In response, Royal, with support from select cooperatives, led the formation of the Single Farmer Lots Program, in order to break off single farmer lots from the larger cooperative blends sold through the ECX, taking custody of these precious coffees through a direct sale. The program is a unique micro-channel of almost unprecedented specificity in coffee supply from Ethiopia. Farmers with the drive and means to sell direct are supported by Royal, and, in turn, our most enthusiastic buyers of Ethiopia coffee have access to a portfolio of single-farm lots, un-diluted by the typical cooperative- and exporter-level consolidations. The Single Farmer Lots Program represents a very sweet end to a chaotic recent chapter in Ethiopia’s coffee history, and we think it’s a model for what ought to be a generation of start-up relationship farming in Ethiopia’s world-famous southern zones.
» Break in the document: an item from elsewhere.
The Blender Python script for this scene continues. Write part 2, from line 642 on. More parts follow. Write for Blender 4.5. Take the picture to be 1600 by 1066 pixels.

Annual farm visits from Royal CEO Max Nicholas-Fulmer and regular communication with farmers through Haile Andualem, Royal’s representative on the ground in Ethiopia, has been an essential component for ensuring that farmers and washing stations are following strict farm management and post-harvest protocols. The results have been increasing cup quality and higher returns for the individual producers that Royal has come to count on for great coffee year after year.

Zelelu Ararso, at 58 years, is a returning participant farmer and an important figure in the Single Farmer Lots Program. This year we’re thrilled to have a naturally processed lot, fully sundried by the Addis Ketema cooperative, of which Zelelu is a member. Addis Ketema, and Zelelu’s home, are found in the Wenago district of the coveted Gedeo Zone-- the narrow section of plateau dense with savvy farmers whose coffee is known as “Yirgacheffe”. Wenago is a small district that sits between Dilla, the mighty university city and coffee transit hub at the northern tip of Gedeo, and Yirga Chefe, in the heart of the zone, whose diminutive stature holds back none of its legendary global presence.

Zelelu is an accomplished individual, even by the standards of Gedeo, whose dense farming and processing landscape has a reputation for competitive farmers. He has earned model farming awards at local and state levels for working with the Yirgacheffe Coffee Farmers Cooperative Union (YCFCU) to pioneer single farmer exports; the efforts of which helped like-minded farmers throughout Yirgacheffe’s union achieve direct sale and see their coffees priced and roasted with just about unprecedented transparency. In addition, Zelelu educates his children to a college level and will soon be processing his own harvests. Much respect.